Problem to solve => Repeat exactly what appears from the opening line of the listing to the line with "sc.camera = cam", inclusive.

Supplied material =>
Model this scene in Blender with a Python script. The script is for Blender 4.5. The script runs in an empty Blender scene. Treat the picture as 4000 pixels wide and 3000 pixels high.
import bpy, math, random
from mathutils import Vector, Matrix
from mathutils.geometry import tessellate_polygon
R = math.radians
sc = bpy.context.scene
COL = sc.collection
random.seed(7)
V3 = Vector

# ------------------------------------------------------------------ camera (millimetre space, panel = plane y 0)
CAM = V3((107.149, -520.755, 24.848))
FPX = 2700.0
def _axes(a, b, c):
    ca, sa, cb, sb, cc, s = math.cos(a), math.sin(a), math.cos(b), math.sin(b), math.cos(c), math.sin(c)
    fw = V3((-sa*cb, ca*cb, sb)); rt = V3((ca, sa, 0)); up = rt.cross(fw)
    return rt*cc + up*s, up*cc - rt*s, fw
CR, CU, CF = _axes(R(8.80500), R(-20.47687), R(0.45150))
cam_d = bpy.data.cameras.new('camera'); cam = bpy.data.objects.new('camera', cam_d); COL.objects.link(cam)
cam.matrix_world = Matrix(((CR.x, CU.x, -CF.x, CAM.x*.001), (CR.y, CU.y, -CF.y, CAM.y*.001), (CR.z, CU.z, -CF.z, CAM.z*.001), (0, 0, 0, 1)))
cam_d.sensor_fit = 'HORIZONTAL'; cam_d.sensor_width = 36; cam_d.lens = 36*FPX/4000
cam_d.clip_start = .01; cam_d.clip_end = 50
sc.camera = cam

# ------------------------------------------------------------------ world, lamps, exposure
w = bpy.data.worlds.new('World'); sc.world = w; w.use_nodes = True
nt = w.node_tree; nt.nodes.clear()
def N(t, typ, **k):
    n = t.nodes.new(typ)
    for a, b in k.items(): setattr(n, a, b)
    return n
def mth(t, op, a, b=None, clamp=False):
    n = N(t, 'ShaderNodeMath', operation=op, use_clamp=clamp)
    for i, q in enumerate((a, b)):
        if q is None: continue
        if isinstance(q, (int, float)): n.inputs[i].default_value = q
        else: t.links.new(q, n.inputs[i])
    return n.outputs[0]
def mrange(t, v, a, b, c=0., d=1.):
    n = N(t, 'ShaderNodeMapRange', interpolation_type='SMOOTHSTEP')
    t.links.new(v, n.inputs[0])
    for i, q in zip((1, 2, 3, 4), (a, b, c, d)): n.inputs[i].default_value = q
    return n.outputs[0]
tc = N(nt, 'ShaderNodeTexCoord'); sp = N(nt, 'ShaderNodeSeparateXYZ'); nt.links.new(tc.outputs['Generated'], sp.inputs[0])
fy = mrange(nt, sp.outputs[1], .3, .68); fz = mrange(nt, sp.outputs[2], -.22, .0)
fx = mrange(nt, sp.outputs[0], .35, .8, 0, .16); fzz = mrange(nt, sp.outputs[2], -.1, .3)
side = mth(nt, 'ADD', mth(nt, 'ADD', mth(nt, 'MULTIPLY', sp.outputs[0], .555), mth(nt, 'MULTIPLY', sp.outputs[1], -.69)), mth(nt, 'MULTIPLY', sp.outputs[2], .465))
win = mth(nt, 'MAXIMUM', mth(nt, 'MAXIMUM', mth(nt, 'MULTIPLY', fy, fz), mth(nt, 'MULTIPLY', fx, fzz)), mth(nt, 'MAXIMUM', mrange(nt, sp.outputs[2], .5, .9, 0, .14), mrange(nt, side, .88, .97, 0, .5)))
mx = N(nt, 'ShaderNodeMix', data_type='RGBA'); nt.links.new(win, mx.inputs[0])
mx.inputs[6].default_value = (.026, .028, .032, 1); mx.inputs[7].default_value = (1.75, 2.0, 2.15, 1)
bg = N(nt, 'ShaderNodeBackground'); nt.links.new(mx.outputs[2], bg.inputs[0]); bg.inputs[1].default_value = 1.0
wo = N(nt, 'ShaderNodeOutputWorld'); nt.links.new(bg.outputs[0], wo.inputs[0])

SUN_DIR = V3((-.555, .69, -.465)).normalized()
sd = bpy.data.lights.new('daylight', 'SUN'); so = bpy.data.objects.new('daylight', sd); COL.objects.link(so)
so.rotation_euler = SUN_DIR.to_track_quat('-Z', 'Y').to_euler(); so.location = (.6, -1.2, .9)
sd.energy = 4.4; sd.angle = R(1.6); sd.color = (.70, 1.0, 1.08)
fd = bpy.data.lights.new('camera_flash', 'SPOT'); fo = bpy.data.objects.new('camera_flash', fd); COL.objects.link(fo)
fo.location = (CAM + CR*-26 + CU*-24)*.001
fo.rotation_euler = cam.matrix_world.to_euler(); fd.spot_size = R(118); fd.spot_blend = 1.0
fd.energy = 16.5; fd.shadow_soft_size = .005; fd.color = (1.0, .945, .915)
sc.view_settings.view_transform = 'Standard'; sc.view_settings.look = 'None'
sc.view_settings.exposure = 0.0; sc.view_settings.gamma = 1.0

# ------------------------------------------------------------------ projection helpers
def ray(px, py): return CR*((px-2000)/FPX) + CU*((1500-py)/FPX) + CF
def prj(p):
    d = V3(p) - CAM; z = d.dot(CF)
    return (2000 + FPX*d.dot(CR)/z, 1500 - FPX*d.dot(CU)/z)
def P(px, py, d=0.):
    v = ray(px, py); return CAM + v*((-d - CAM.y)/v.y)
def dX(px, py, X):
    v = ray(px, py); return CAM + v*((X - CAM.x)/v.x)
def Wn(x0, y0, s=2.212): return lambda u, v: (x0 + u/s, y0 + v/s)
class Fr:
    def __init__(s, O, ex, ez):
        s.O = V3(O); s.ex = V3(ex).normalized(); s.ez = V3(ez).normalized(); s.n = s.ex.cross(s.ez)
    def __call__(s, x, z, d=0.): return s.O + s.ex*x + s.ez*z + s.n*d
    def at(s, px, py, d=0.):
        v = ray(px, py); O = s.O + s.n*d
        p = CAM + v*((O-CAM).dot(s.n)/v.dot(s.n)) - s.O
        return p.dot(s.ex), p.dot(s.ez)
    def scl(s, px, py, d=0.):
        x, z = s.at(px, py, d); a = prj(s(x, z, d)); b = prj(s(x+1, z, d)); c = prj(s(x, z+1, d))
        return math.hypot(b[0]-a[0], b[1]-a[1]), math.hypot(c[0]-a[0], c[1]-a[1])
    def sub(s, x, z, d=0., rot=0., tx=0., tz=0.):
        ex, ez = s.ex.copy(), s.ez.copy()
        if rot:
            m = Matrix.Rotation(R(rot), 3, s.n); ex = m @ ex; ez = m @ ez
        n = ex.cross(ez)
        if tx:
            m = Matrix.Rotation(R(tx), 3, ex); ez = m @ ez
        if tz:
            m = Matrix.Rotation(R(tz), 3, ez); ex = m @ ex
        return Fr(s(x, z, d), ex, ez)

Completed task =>
Model this scene in Blender with a Python script. The script is for Blender 4.5. The script runs in an empty Blender scene. Treat the picture as 4000 pixels wide and 3000 pixels high.
import bpy, math, random
from mathutils import Vector, Matrix
from mathutils.geometry import tessellate_polygon
R = math.radians
sc = bpy.context.scene
COL = sc.collection
random.seed(7)
V3 = Vector

# ------------------------------------------------------------------ camera (millimetre space, panel = plane y 0)
CAM = V3((107.149, -520.755, 24.848))
FPX = 2700.0
def _axes(a, b, c):
    ca, sa, cb, sb, cc, s = math.cos(a), math.sin(a), math.cos(b), math.sin(b), math.cos(c), math.sin(c)
    fw = V3((-sa*cb, ca*cb, sb)); rt = V3((ca, sa, 0)); up = rt.cross(fw)
    return rt*cc + up*s, up*cc - rt*s, fw
CR, CU, CF = _axes(R(8.80500), R(-20.47687), R(0.45150))
cam_d = bpy.data.cameras.new('camera'); cam = bpy.data.objects.new('camera', cam_d); COL.objects.link(cam)
cam.matrix_world = Matrix(((CR.x, CU.x, -CF.x, CAM.x*.001), (CR.y, CU.y, -CF.y, CAM.y*.001), (CR.z, CU.z, -CF.z, CAM.z*.001), (0, 0, 0, 1)))
cam_d.sensor_fit = 'HORIZONTAL'; cam_d.sensor_width = 36; cam_d.lens = 36*FPX/4000
cam_d.clip_start = .01; cam_d.clip_end = 50
sc.camera = cam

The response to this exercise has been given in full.